While staying at Lake Havasu State park, my views of the lake have been wonderful.  The one annoying thing has been the constant noise from the boats.  The cigar boats, with their huge engines and often completely out of tune, sit idling on the lake with great roars and  thunderous guttural belching until finally taking a spurt of energy and racing across the lake, always seeming to be out of site behind the foliage along the lake shore. The casino boat crosses the lake every half hour, with a deep syncopated humming that seems to go right through me.  And of course the numerous party boats or pontoon boats cruising along to get to the other side of the lake or up the Colorado river their sounds becoming more distant the further they travel, all before turning around and making themselves heard once again on their way back.

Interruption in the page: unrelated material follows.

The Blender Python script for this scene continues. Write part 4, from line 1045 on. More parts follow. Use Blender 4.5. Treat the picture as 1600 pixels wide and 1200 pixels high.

Topock Gorge Tour:  While in Lake Havasu, I went on a 50 mile roundtrip tour up the Colorado River.  Sandy and Erich (Desert Trails Friends) joined me.  We left from our mooring at the London Bridge and headed north, through rugged barren terrain, except for the grasses and the occasional shrub and palm tree along the shore line.  The tour guide gave a monotone description of the landscape and stories about various boating enterprises along the river.  All terribly boring.  Thank goodness the scenery was worth the ride.  Love the image of the “Star Gazer” and although I only saw one petroglyphs, Sandy got a couple really great shots of the rest of them.

And lest I forget, Sandy and Erich recommended the Javelina Cantina.  Wed. is all you can eat taco's for $1 each.  Chicken, beef or bean.  I had mine on hard shells and they were home made and delicious.  Margareta's on special as well.  Good food, great prices on Wed. The locasl know about it and they don't advertise the specials... you have to know about it.

Thursday I headed down the road to Buckskin Mountain State Park for two days.  This is a very popular park.  I was given a great shaded site and with a bit of difficulty I finally backed into the site.  Odd how sometimes, it’s a piece of cake to back in and other times you’d think I was drunk on peyote buttons or something.  What’s nice is it’s a very quiet park and no loud motor boats passing by.

I have one more state park to hit, Cattail State Park, before heading south to Parker and Quartzsite, the winter home of thousands of snowbirds.